9. The downhole jarring apparatus of claim 1 wherein the shaft includes a collet having a radially expandable end configured to cooperate with the first mandrel to releasably couple therewith.

10. The downhole jarring apparatus of claim 9 wherein at least a portion of an internal profile limits expansion of the radially expandable end of the collet, wherein the internal profile includes:

a first recess configured to allow sufficient expansion of the radially expandable end of the collet to allow the first mandrel and the shaft to at least temporarily detach; and

a second recess configured to allow sufficient expansion of the radially expandable end of the collet to allow the first mandrel and the shaft to at least temporarily attach.

11. The downhole jarring apparatus of claim 10 wherein the second mandrel includes a third mandrel having the internal profile and the first and second recesses.

12. The downhole jarring apparatus of claim 1 further comprising a setscrew configured to limit rotation of the collar relative to the shaft.

13. The downhole jarring apparatus of claim 1 further comprising a collar guard having a guard opening, wherein the collar guard is rotatable around an axis of the second mandrel to selectively conceal the opening in the outer surface of the second mandrel and reveal the second mandrel outer surface opening through the guard opening.

14. The downhole jarring apparatus of claim 13 further comprising a setscrew configured to limit rotation of the collar guard relative to the second mandrel.

15. The downhole jarring apparatus of claim 1 wherein an inner profile that is rotationally fixed relative to the second mandrel includes a first cross-sectional shape configured to cooperate with a second cross-sectional shape of at least a portion of the first mandrel to limit rotation of the first mandrel relative to the second mandrel.

16. The downhole jarring apparatus of claim 1 further comprising a work string coupled at least indirectly to at least one of the first and second mandrels.

17. A method, comprising:

attaching a downhole jarring apparatus to a work string, the downhole jarring apparatus including: a shaft and a first mandrel configured to releasably engage; a collar operatively attached to the shaft, wherein an axial position of the collar relative to the shaft is adjustable by access through an opening in an outer surface of a second mandrel; and an energy store configured to exert a force against the shaft, wherein the force is adjustable in response to the axial position of the collar relative to the shaft;

engaging the shaft and the first mandrel if the shaft and the first mandrel are disengaged;

adjusting the force exerted by the energy store against the shaft by accessing the collar through the opening to adjust the axial position of the collar relative to the shaft; and

increasing a work string force applied by the work string to the downhole jarring apparatus until the shaft and the first mandrel disengage.

18. The method of claim 17 wherein adjusting the force exerted by the energy store includes rotating the collar to adjust the axial position of the collar relative to the shaft.

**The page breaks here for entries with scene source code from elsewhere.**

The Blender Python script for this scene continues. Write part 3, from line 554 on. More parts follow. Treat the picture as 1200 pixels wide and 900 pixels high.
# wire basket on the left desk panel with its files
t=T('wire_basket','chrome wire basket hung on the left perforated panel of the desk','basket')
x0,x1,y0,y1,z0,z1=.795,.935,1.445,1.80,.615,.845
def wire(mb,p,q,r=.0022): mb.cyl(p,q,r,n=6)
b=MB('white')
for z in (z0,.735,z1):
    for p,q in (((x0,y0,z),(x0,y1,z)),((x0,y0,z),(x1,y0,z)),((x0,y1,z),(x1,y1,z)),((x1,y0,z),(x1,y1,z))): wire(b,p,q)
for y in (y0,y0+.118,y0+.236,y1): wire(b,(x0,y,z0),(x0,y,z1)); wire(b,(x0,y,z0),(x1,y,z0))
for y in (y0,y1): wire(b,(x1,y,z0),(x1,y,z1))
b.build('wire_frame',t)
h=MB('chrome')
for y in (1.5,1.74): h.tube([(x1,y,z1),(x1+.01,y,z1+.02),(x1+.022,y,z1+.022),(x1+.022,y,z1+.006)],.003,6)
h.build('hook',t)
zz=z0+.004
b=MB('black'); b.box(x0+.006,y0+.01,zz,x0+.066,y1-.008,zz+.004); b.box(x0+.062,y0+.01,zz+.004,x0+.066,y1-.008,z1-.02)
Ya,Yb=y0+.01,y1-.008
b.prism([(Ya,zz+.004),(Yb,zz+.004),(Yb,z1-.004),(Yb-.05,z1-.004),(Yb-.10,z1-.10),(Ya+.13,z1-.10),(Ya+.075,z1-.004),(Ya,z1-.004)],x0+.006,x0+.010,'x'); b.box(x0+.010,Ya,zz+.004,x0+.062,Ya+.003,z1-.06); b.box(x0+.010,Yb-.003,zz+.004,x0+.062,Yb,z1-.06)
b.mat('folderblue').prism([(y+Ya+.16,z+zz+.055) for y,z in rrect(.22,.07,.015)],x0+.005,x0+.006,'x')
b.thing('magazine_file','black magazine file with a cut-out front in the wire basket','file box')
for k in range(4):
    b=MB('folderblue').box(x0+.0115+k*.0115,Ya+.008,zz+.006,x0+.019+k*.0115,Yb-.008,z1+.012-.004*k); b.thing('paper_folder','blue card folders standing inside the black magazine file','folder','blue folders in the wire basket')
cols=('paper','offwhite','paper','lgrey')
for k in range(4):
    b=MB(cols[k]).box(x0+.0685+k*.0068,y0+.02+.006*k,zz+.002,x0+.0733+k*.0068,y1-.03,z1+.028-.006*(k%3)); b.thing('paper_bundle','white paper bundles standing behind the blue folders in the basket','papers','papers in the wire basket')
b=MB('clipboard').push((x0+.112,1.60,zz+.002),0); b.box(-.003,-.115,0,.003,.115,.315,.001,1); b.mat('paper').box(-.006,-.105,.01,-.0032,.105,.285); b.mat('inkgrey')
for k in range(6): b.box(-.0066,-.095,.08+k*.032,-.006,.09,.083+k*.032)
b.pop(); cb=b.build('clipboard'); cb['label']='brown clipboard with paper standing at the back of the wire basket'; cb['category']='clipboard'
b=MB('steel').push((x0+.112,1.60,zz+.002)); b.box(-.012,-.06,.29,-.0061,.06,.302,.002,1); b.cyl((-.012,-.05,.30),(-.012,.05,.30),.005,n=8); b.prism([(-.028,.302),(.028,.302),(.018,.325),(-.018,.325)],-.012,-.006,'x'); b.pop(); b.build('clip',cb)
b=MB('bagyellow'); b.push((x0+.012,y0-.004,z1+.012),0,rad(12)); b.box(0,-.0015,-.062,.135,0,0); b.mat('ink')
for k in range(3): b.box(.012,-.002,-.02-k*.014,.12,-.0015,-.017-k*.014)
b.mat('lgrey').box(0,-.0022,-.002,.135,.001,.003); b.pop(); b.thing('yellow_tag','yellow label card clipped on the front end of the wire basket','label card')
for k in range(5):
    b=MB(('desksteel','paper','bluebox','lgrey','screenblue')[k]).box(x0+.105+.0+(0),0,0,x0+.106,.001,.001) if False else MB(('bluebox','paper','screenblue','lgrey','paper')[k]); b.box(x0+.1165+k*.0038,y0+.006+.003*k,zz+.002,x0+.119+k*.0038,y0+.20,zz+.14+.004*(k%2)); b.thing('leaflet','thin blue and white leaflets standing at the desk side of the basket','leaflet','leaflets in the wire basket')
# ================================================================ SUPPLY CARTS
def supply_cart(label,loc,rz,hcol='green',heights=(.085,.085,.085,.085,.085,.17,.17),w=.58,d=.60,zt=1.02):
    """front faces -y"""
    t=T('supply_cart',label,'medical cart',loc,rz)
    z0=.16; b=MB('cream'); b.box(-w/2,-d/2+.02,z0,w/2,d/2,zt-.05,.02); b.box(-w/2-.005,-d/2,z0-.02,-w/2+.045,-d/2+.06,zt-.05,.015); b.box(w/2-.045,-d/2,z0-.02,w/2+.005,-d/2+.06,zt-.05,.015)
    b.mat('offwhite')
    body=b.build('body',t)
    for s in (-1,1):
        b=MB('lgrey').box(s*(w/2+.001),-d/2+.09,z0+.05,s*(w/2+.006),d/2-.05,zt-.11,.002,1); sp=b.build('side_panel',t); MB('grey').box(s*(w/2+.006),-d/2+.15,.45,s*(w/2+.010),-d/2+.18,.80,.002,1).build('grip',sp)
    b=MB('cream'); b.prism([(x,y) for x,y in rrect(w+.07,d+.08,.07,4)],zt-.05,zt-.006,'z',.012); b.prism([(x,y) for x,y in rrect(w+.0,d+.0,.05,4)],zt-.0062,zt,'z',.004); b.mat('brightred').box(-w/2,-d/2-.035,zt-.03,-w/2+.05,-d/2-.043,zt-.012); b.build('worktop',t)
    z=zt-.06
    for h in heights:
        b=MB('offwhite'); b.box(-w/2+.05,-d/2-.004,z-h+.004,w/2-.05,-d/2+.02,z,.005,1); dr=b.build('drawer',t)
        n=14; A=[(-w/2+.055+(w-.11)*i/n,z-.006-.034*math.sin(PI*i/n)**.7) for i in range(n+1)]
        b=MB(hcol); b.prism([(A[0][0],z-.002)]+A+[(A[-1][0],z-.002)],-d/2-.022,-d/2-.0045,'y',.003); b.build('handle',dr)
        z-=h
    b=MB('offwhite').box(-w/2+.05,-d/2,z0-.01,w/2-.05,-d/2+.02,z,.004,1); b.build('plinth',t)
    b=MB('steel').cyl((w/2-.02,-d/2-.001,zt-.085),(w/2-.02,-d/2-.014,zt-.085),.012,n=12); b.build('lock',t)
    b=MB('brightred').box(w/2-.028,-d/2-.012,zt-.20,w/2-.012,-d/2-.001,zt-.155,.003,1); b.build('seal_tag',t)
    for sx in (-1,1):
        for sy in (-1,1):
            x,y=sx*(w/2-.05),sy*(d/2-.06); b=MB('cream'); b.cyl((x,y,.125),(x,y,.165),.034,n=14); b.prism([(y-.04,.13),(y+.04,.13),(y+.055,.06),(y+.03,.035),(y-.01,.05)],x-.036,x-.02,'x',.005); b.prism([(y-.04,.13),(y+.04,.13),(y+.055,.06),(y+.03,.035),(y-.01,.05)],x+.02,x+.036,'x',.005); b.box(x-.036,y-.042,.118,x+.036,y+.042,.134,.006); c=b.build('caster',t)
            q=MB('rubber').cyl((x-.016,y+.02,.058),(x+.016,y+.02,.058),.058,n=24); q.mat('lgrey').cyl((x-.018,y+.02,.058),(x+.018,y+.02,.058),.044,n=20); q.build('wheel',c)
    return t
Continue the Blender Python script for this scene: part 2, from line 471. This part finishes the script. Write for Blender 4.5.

19. The method of claim 18 wherein accessing the collar through the opening includes temporarily loosening a setscrew configured to limit rotation of the collar relative to the shaft.

20. The method of claim 17 wherein accessing the collar through the opening includes rotating a collar guard having a guard opening to temporarily reveal the second mandrel outer surface opening through the guard opening.